Slimes were still a fairly niche concept by the mid-80's, and had still only ever appeared as mindless, faceless forces of horror and disgust, intentionally devoid of personality or characterization. Reinterpreting the concept as a happy, candy-like dewdrop came from absolutely nowhere but Toriyama's head, and for all we know it took him only seconds to come up with, but it worked.
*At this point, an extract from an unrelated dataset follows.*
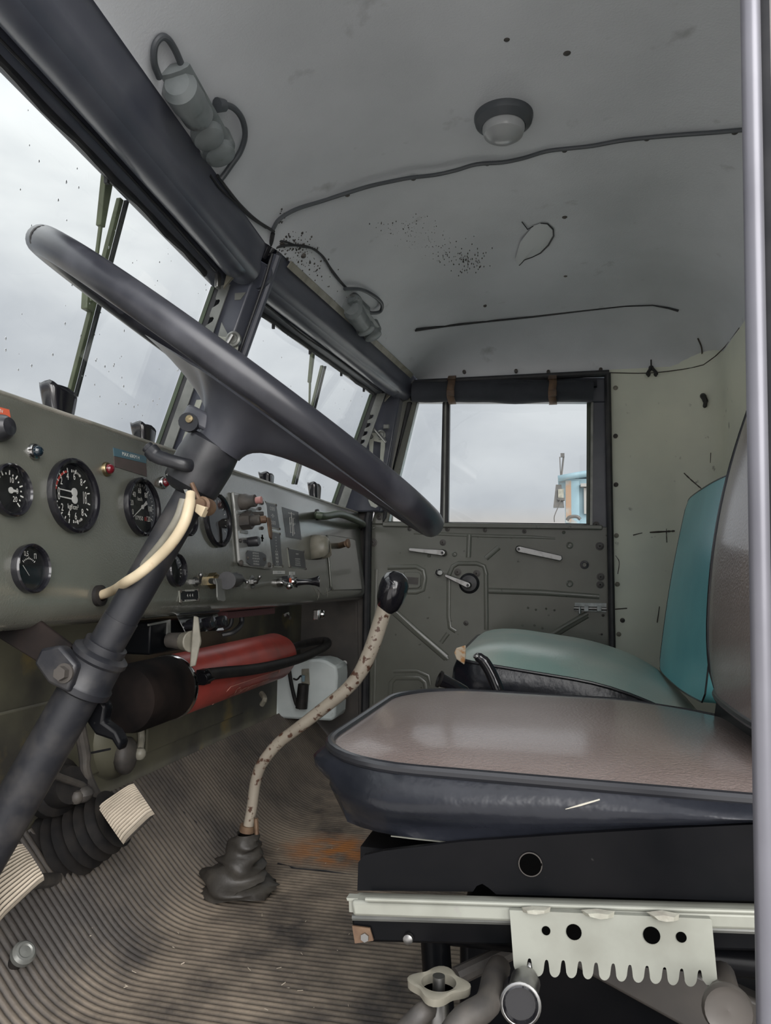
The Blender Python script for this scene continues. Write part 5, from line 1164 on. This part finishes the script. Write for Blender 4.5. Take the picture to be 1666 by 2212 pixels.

Almost as basic as a character can be, the Toriyama slime is a roundish lump with funny little circular eyes and a toothless, gaping smile, bearing only one simple addition to distinguish it from any kindergarten happy-face sticker or a modern emoji, and that's simply the way it tapers to a little point on top. Depicting a liquid goo monster as just a big raindrop shape with eyes is the kind of idea that seems almost stupidly obvious only in hindsight, but no matter how "easy" you think it is to come up with, you still didn't, did you? And if anybody did before Akira Toriyama, they certainly didn't get it out there in time to cash in on it first. Today, you can buy countless toys, snacks and household items in Dragon Quest Slime style, they've had spinoff games of their own and there are boatloads of slime subspecies in the franchise, with at least a few new varieties introduced in pretty much every new game. So many, it might more sense if we eventually review them in groups, rather than slime by slime, but it felt important to devote the first review entry to the one that started it all.

Whether you're a fan of the Dragon Quest series or you're one of the many outside of Japan who barely registered its presence, I hope you'll consider keeping up with this review series. I've discussed tens of thousands of creature designs on this website, but I can honestly say that the Dragon Quest world boasts the finest quality, most pleasingly diverse bestiary of any intellectual property I'm aware of, and one I'm as excited to start delving into it as I've ever been since I began this website.